Print all of the data exactly.
──────────
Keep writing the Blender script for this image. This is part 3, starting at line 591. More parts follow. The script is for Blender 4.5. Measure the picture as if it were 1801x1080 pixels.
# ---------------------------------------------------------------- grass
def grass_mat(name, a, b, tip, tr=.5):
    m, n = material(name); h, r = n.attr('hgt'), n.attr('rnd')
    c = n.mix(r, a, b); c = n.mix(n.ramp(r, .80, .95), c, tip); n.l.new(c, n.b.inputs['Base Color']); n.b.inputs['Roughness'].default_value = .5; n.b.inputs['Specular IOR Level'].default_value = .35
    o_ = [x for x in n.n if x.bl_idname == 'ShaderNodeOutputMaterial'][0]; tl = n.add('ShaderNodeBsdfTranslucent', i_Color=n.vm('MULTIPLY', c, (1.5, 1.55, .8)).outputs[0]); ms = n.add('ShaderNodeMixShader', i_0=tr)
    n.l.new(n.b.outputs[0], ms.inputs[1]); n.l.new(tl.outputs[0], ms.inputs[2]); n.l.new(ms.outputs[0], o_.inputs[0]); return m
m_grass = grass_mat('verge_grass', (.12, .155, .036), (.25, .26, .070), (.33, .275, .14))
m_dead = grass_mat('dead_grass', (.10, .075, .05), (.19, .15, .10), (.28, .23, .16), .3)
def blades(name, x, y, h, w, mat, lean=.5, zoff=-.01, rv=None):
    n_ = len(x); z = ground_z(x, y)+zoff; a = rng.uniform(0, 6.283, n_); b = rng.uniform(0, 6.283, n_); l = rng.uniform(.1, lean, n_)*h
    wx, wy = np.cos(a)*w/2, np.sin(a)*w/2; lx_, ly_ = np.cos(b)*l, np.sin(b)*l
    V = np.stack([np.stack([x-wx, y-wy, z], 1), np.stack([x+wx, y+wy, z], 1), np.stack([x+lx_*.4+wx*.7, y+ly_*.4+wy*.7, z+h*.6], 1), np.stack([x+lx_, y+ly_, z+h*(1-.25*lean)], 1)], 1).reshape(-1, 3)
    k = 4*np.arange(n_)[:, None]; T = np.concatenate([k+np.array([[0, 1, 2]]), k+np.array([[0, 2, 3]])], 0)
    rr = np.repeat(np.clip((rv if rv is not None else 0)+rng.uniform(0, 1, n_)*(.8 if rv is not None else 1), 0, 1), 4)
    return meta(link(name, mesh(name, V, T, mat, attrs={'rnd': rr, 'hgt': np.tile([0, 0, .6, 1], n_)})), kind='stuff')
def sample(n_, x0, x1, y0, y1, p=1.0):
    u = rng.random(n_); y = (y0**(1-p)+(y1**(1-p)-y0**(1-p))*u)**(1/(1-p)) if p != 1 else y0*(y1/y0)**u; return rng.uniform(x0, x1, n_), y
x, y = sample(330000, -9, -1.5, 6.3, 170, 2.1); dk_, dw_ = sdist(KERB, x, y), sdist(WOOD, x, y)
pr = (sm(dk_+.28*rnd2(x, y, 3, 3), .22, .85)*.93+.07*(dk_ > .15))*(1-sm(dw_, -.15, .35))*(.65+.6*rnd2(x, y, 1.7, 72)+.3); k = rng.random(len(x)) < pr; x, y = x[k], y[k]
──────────
OUTPUT:
Keep writing the Blender script for this image. This is part 3, starting at line 591. More parts follow. The script is for Blender 4.5. Measure the picture as if it were 1801x1080 pixels.
# ---------------------------------------------------------------- grass
def grass_mat(name, a, b, tip, tr=.5):
    m, n = material(name); h, r = n.attr('hgt'), n.attr('rnd')
    c = n.mix(r, a, b); c = n.mix(n.ramp(r, .80, .95), c, tip); n.l.new(c, n.b.inputs['Base Color']); n.b.inputs['Roughness'].default_value = .5; n.b.inputs['Specular IOR Level'].default_value = .35
    o_ = [x for x in n.n if x.bl_idname == 'ShaderNodeOutputMaterial'][0]; tl = n.add('ShaderNodeBsdfTranslucent', i_Color=n.vm('MULTIPLY', c, (1.5, 1.55, .8)).outputs[0]); ms = n.add('ShaderNodeMixShader', i_0=tr)
    n.l.new(n.b.outputs[0], ms.inputs[1]); n.l.new(tl.outputs[0], ms.inputs[2]); n.l.new(ms.outputs[0], o_.inputs[0]); return m
m_grass = grass_mat('verge_grass', (.12, .155, .036), (.25, .26, .070), (.33, .275, .14))
m_dead = grass_mat('dead_grass', (.10, .075, .05), (.19, .15, .10), (.28, .23, .16), .3)
def blades(name, x, y, h, w, mat, lean=.5, zoff=-.01, rv=None):
    n_ = len(x); z = ground_z(x, y)+zoff; a = rng.uniform(0, 6.283, n_); b = rng.uniform(0, 6.283, n_); l = rng.uniform(.1, lean, n_)*h
    wx, wy = np.cos(a)*w/2, np.sin(a)*w/2; lx_, ly_ = np.cos(b)*l, np.sin(b)*l
    V = np.stack([np.stack([x-wx, y-wy, z], 1), np.stack([x+wx, y+wy, z], 1), np.stack([x+lx_*.4+wx*.7, y+ly_*.4+wy*.7, z+h*.6], 1), np.stack([x+lx_, y+ly_, z+h*(1-.25*lean)], 1)], 1).reshape(-1, 3)
    k = 4*np.arange(n_)[:, None]; T = np.concatenate([k+np.array([[0, 1, 2]]), k+np.array([[0, 2, 3]])], 0)
    rr = np.repeat(np.clip((rv if rv is not None else 0)+rng.uniform(0, 1, n_)*(.8 if rv is not None else 1), 0, 1), 4)
    return meta(link(name, mesh(name, V, T, mat, attrs={'rnd': rr, 'hgt': np.tile([0, 0, .6, 1], n_)})), kind='stuff')
def sample(n_, x0, x1, y0, y1, p=1.0):
    u = rng.random(n_); y = (y0**(1-p)+(y1**(1-p)-y0**(1-p))*u)**(1/(1-p)) if p != 1 else y0*(y1/y0)**u; return rng.uniform(x0, x1, n_), y
x, y = sample(330000, -9, -1.5, 6.3, 170, 2.1); dk_, dw_ = sdist(KERB, x, y), sdist(WOOD, x, y)
pr = (sm(dk_+.28*rnd2(x, y, 3, 3), .22, .85)*.93+.07*(dk_ > .15))*(1-sm(dw_, -.15, .35))*(.65+.6*rnd2(x, y, 1.7, 72)+.3); k = rng.random(len(x)) < pr; x, y = x[k], y[k]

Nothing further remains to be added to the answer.